◆ Input material ◆
'''

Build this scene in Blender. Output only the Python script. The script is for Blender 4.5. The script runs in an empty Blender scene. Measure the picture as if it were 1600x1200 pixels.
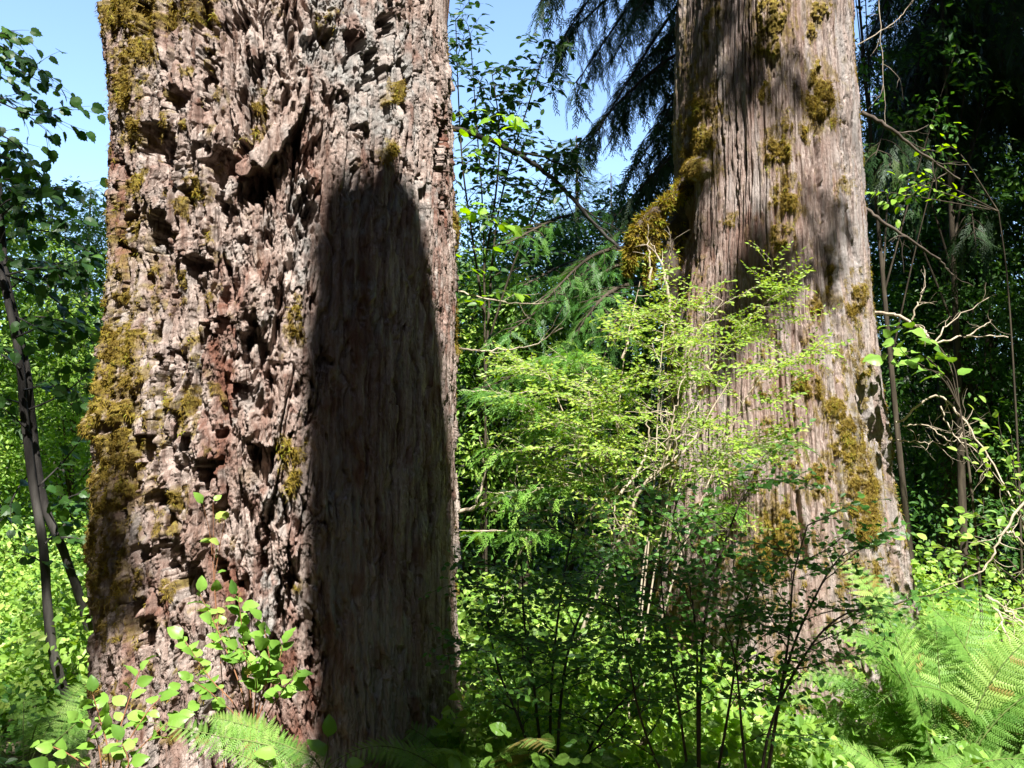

'''
'''

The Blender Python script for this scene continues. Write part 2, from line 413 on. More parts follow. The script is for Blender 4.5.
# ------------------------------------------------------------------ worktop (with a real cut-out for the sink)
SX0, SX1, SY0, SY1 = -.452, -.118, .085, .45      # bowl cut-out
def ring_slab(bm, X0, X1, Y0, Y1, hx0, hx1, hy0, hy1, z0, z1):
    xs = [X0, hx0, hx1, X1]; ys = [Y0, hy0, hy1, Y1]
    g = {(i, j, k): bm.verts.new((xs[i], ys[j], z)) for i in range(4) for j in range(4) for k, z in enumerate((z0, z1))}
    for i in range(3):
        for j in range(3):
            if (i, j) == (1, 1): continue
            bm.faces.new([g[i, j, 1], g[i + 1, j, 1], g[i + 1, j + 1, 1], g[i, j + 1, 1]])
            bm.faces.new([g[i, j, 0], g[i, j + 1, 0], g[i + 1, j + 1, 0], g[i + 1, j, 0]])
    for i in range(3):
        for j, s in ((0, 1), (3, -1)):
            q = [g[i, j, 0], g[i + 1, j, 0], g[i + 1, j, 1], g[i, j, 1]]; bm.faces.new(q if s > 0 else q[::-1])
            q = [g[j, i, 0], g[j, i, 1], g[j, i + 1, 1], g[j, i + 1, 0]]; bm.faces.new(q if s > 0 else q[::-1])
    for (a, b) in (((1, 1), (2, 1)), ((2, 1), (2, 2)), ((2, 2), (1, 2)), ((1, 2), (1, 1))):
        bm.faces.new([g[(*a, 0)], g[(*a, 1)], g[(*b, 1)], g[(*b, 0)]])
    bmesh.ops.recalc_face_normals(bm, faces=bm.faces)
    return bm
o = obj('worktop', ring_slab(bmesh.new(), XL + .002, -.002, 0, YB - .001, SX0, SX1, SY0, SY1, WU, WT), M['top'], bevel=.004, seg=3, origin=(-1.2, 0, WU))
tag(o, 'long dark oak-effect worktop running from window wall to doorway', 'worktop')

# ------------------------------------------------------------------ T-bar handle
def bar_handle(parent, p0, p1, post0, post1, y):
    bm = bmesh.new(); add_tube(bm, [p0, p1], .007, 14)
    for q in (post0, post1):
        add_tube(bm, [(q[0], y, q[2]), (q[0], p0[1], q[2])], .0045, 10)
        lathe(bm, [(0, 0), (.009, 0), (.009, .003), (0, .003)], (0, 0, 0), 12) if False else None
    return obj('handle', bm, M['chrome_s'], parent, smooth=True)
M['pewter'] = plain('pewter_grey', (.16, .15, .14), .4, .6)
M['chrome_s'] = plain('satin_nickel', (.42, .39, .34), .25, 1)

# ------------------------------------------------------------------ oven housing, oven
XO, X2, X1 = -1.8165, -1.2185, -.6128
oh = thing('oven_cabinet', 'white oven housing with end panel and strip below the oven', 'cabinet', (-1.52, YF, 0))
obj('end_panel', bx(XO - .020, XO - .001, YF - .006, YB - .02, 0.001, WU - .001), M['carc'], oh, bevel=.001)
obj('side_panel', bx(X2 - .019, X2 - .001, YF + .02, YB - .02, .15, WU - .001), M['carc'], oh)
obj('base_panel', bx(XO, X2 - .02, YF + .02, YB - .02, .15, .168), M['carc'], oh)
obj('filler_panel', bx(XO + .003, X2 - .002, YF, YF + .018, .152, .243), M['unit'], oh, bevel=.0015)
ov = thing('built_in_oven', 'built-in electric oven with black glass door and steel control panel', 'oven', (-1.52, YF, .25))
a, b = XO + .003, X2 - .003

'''
'''

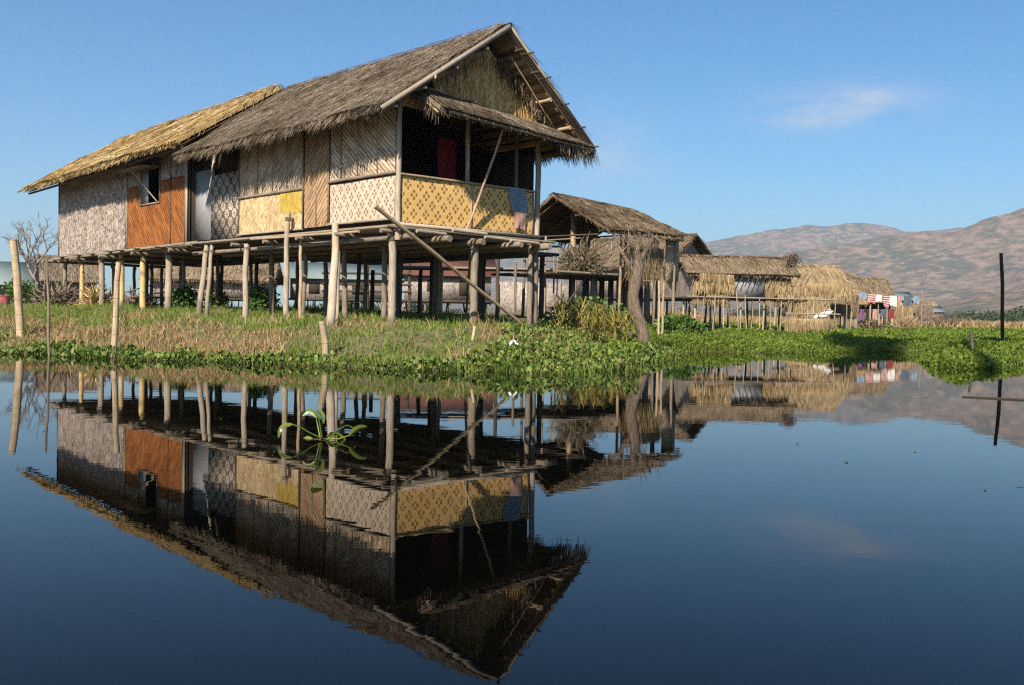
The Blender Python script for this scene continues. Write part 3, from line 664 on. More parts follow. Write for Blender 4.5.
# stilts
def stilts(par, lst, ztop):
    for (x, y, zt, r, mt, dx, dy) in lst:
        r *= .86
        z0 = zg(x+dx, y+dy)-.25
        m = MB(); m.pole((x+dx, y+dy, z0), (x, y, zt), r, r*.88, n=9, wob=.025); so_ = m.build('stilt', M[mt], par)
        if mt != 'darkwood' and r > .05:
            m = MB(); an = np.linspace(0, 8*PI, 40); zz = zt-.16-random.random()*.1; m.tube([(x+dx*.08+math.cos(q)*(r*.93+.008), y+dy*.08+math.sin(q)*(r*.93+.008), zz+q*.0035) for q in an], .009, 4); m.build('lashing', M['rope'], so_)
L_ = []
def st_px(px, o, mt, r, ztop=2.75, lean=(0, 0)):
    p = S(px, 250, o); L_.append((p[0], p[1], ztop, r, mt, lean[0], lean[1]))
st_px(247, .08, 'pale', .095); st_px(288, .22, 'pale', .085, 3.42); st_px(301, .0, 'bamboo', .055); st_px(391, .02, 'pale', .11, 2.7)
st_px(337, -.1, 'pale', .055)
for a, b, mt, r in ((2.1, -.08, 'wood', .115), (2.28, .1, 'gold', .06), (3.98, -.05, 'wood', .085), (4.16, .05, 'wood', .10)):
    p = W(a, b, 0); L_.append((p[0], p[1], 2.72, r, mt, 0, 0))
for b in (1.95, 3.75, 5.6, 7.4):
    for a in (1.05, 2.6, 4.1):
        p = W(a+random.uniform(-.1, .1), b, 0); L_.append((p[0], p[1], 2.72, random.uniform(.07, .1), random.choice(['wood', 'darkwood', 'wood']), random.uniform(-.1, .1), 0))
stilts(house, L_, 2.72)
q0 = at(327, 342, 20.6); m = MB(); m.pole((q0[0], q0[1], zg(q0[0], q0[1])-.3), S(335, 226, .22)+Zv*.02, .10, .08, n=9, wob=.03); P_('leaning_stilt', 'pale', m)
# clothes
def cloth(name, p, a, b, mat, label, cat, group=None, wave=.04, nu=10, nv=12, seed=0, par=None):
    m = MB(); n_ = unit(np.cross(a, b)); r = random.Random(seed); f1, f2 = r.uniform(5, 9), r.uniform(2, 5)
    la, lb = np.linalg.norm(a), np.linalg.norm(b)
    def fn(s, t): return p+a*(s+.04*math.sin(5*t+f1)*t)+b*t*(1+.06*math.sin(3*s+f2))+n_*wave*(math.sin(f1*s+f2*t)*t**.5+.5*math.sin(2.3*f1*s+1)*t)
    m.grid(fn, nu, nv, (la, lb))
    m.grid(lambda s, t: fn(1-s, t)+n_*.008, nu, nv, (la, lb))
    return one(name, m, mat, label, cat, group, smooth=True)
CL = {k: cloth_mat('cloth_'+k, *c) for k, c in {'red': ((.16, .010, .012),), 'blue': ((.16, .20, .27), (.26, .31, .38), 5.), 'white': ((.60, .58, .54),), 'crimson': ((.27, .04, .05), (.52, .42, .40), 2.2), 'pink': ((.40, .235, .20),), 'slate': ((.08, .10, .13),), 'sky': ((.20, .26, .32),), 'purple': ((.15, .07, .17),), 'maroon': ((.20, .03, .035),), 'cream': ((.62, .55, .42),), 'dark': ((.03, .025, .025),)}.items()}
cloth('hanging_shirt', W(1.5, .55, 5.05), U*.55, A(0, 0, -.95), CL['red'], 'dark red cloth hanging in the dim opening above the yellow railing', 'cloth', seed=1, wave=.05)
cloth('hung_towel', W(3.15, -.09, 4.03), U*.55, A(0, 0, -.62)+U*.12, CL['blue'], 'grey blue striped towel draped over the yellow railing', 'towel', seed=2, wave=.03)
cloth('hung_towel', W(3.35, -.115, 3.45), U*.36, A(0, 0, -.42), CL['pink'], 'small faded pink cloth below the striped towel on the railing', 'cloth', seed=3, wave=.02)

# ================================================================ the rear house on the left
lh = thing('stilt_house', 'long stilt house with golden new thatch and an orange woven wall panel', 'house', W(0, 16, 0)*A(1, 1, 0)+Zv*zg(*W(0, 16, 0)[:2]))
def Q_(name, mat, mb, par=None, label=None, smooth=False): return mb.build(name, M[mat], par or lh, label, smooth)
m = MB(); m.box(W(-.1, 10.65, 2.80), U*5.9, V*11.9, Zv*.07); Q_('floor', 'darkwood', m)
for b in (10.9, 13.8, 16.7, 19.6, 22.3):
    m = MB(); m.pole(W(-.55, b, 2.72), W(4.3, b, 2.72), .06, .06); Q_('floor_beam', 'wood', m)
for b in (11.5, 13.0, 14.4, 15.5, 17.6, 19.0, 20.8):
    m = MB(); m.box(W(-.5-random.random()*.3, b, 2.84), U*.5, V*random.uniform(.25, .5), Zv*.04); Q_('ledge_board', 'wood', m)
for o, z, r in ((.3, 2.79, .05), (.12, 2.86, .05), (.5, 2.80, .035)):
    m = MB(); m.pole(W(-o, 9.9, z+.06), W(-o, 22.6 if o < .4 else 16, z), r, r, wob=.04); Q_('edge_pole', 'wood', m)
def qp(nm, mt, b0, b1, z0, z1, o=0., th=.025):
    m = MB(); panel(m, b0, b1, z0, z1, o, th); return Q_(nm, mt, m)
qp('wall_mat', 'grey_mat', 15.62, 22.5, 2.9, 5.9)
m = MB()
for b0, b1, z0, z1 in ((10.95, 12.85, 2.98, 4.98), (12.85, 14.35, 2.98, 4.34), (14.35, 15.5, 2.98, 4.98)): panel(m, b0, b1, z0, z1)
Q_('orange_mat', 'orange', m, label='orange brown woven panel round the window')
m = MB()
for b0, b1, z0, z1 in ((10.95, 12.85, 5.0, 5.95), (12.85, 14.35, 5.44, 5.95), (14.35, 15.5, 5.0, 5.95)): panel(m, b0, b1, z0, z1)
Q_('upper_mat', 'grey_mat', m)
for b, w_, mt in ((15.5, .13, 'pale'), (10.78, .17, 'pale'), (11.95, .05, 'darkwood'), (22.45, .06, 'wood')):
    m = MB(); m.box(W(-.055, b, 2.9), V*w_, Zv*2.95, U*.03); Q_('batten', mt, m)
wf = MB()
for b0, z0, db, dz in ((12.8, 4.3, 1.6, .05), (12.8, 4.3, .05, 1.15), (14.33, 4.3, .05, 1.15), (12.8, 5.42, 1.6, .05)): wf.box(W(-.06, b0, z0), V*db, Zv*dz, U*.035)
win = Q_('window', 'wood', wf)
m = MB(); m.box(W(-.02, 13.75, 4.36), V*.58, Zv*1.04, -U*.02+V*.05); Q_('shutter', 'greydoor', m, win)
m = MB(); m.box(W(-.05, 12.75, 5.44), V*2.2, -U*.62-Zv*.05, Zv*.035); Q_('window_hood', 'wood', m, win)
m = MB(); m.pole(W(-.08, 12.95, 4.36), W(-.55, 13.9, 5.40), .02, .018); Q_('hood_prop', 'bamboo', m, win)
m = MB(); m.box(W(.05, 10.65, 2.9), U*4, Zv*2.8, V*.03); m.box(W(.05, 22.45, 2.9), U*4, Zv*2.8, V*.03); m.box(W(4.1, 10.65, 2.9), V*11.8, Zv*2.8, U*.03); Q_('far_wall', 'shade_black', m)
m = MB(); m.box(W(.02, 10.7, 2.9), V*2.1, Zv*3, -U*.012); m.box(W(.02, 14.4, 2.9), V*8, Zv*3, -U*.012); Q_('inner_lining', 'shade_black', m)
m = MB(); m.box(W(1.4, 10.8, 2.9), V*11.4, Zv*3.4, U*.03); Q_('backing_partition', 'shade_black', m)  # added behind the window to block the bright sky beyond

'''

◆ Problem ◆
Out of the material above, gather each line where "this" appears.

◆ Output of the exercise ◆
Build this scene in Blender. Output only the Python script. The script is for Blender 4.5. The script runs in an empty Blender scene. Measure the picture as if it were 1600x1200 pixels.
The Blender Python script for this scene continues. Write part 2, from line 413 on. More parts follow. The script is for Blender 4.5.
The Blender Python script for this scene continues. Write part 3, from line 664 on. More parts follow. Write for Blender 4.5.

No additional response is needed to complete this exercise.